• Data for the task:
-.-.-

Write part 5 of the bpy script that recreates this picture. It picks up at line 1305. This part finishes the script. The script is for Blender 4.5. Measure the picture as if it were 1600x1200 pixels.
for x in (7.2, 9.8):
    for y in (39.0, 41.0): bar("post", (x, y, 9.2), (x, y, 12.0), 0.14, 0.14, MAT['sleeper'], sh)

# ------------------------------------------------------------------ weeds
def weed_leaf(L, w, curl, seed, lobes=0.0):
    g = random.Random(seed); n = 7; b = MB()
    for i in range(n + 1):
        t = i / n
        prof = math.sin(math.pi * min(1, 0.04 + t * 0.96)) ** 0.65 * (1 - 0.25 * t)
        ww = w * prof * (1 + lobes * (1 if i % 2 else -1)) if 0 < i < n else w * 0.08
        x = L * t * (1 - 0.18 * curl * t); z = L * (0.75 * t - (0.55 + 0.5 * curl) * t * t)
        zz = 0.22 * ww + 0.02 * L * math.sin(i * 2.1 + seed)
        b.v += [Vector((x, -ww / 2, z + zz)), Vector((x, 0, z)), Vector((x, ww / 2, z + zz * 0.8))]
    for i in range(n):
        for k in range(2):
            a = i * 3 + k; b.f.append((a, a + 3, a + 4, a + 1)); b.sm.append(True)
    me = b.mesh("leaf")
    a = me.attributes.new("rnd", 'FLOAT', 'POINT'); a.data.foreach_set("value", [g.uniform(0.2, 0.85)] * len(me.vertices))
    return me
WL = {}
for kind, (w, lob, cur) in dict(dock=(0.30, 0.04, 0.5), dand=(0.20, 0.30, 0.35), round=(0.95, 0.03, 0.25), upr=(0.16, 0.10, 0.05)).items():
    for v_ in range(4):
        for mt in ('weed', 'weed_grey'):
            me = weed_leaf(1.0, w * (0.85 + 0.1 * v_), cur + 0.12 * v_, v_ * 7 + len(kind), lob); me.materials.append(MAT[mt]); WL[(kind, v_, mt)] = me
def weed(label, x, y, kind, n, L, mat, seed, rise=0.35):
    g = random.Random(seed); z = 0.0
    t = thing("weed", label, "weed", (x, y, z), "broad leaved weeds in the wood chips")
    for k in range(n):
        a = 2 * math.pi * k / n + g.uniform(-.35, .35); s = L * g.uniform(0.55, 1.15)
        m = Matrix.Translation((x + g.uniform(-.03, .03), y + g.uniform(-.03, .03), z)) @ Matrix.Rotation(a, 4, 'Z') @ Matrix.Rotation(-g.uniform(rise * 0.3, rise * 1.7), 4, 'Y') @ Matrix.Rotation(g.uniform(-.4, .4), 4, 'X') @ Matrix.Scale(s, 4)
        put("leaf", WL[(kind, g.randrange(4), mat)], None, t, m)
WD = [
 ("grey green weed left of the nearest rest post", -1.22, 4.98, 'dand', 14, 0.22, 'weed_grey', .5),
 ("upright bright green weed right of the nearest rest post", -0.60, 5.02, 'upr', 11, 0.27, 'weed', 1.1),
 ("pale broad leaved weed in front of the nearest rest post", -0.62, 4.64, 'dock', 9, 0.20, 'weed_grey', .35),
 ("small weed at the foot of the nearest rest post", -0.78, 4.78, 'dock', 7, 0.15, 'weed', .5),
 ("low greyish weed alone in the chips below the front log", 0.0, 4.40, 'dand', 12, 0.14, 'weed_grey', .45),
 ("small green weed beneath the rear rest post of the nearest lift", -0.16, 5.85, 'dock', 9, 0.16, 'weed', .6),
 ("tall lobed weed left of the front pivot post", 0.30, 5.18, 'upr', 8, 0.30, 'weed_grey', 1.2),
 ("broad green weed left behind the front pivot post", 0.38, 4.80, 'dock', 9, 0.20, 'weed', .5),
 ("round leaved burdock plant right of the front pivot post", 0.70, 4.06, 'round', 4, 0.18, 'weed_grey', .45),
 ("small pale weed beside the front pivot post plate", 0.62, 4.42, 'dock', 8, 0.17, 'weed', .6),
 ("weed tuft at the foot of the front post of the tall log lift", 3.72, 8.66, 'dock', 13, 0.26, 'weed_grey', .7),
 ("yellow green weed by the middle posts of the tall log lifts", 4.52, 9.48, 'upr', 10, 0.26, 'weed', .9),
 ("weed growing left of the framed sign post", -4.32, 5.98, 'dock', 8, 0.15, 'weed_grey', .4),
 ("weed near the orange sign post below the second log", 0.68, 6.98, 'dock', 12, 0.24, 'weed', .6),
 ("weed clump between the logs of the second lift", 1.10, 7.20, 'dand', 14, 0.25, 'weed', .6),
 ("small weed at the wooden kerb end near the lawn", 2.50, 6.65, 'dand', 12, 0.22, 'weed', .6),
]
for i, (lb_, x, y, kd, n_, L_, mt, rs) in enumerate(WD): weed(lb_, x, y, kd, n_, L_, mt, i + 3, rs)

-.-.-

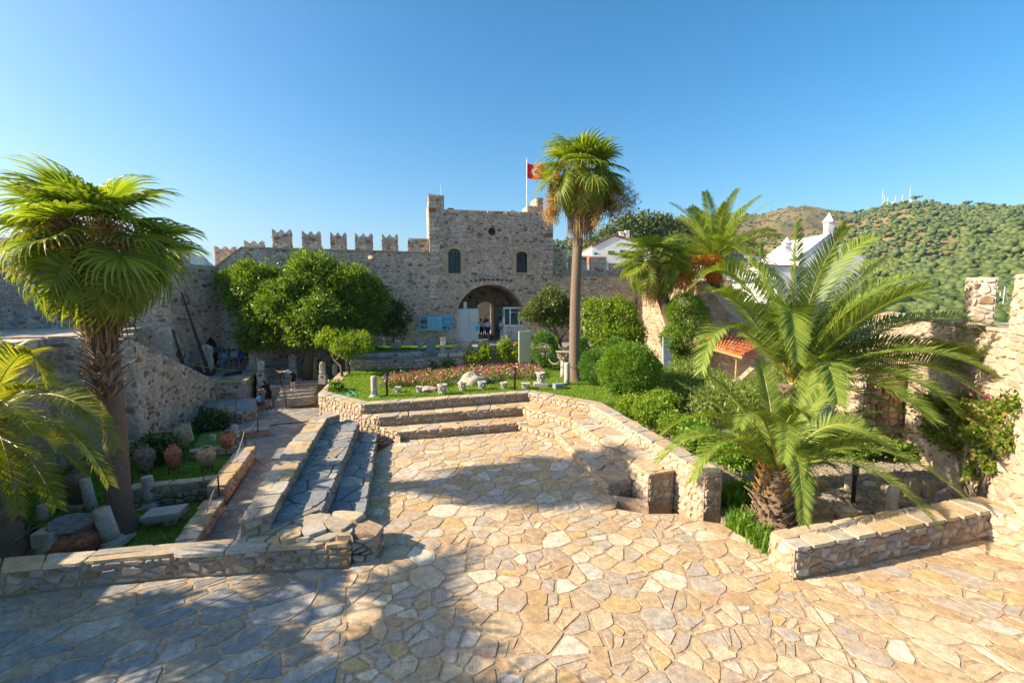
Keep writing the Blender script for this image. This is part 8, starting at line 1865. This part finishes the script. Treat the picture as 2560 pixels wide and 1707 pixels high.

-.-.-

Copy out every line from the data above that has "this" in it.

Write part 5 of the bpy script that recreates this picture. It picks up at line 1305. This part finishes the script. The script is for Blender 4.5. Measure the picture as if it were 1600x1200 pixels.
Keep writing the Blender script for this image. This is part 8, starting at line 1865. This part finishes the script. Treat the picture as 2560 pixels wide and 1707 pixels high.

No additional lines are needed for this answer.